We Thinking Versus Me Thinking
Jim Roberts, CEO
February, 21, 2017 -

We live in an era where many people possess a strong dislike, distrust or outright hostility towards government. I don’t really share this belief. I like policemen and firefighters. I value clean, safe air and water, food which is safe to eat, buying products which are safe to use, armed forces to protect us from hostility, beautiful national parks to visit, excellent public schools for our kids, good roads to drive on, protection from monopolies poised to rip us off, and services to the poor, most vulnerable and fragile members of our society. I don’t mind being made to buy car insurance or health insurance or paying my fair share of taxes because I know it benefits everyone.

But, government must have its limitations so not to become tyrannical. Obviously, our country was created by folks escaping tyrannical governments in Europe. Government must be tempered by strong communities which are unique, cohesive and reflective of every person contained within them. Healthy Communities don’t depend on government, they partner with it and work together for the common good.

Unfortunately, there is another force at play which, in my mind, is far more disconcerting and destructive to the broader society and the local community than an overbearing government; it is the notion of “rugged individualism,” “don’t tread on me” thinking, and the idea that it’s okay for everyone to do what they think is right in their own eyes. Certainly, we need an “I can do it”, entrepreneurial spirit--that’s how our country became what it is--but an untethered “me first” independence can only lead to anarchy and social unrest. What we need is a strong spirit of community.

A Strong Community is vital for a number of reasons. By “Community” I mean a place defined not only by geography, but by a shared identity, shared values and beliefs, a sense of belonging, a sense of pride, and a concern for the quality of life and wellbeing of everyone. Strong Community is the embodiment of “We” thinking as opposed to “Me” thinking.

So, why is this important? First, our society has become so fragmented and disjointed that most people have lost a strong sense of belonging and connectedness to a community. Seriously, lots of people don’t really even know their neighbors well, let alone experience a sense of neighborhood community. Humans are social beings and must feel a sense of belonging for personal wellbeing, growth and emotional health. The emergence of gangs and counter cultural groups is the byproduct of a fractured sense of community.

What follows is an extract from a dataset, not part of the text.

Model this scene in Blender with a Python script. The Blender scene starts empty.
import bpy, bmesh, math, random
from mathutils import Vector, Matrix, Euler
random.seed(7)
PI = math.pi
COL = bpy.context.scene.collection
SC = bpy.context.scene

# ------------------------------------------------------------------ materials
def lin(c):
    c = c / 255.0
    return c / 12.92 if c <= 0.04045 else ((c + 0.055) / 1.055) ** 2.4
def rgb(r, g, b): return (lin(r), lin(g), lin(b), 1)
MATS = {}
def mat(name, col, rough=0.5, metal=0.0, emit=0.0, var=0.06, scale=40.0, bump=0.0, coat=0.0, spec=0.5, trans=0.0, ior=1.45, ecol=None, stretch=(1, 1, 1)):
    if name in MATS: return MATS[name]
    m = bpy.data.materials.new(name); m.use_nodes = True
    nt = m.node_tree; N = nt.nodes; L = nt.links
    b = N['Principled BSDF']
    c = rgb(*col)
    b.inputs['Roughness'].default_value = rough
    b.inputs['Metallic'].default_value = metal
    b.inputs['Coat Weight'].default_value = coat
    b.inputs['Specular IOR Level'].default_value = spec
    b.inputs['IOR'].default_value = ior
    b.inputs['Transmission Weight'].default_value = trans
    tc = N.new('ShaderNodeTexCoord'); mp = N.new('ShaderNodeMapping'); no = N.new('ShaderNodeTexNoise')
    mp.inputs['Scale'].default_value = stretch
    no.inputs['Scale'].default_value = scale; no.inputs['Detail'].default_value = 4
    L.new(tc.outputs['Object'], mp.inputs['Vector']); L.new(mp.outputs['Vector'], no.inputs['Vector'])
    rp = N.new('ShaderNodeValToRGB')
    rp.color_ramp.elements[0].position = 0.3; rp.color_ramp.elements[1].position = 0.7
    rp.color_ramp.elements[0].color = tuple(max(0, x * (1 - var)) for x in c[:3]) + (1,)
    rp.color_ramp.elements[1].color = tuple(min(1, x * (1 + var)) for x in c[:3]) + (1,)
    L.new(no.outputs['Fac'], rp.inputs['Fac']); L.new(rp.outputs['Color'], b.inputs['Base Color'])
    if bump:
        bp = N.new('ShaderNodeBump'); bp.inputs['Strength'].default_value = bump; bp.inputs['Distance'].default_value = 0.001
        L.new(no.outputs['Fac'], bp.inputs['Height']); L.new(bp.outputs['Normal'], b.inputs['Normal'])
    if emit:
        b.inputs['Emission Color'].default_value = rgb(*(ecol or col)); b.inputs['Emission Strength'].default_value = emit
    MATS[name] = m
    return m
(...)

Second, ponder the simple but profound words of Helen Keller, "Alone we can do so little, together we can do so much." Community should be the driver of solutions, the inspiration for innovation, the catalyst for the collective genius of groups of individuals to make their Community the very best for everyone! Healthy communities are able to bridge diversity and differences and coalesce around issues that are important and essential for everyone. Too often there is an attitude that government should take care of the community. Let us not forget that it is a “government of and for the people.” Community needs to be aggressively informing the governmental process to ensure that it reflects the indigenous beliefs, values, and needs of the community it represents.

Third, a Strong Community is one where the least in the community feels as honored and valued as the most respected in the community. A healthy community is inclusive and not exclusive. A community should be a big tent embracing diversity and differences with a shared sense of identity, belonging and uniqueness, discouraging an “us” versus “them” attitude, and constantly working to build bridges and enhance relationships.

Fourth, serving, supporting and helping others is not only a sign of a Healthy Community, it should be the norm. Strong Community fosters the opportunity for people to help people. Think about the day and time when communities seriously took care of each other. When somebody’s house or barn burned down, the community rallied together to build them a new one. When tragedy struck, folks responded quickly to provide help, comfort and whatever it took to promote recovery. I have heard so many stories about individuals and groups here on the Central Coast doing incredible things to help others – that certainly instills a sense of community pride!

Finally, there is no better time than now for each of us to realize that we all have a role to play, and a responsibility to make our communities strong, healthy and productive. It is not right or good for folks to passively sit on the sidelines and expect others to fix things, take care of the less fortunate and solve community problems. We need to be engaged and involved, and as concerned for others as we are for ourselves. Better said, each of us has the opportunity to make where we live an incredible place for everyone, it is just a matter of will. In reality, if there is no compassion or sense of caring, there is no “Community!”

I know that I am an idealist, but I dream of a community so strong and so cohesive that everyone’s needs are met; where everyone has food and shelter, companionship and social opportunities; where people feel safe and valued; where people are excited to mobilize to “raise the barn” when the unexpected occurs; and where everyone shares an identity and strong sense of belonging to a unique, tolerant and accepting, wonderful place, along with a commitment to keep it that way!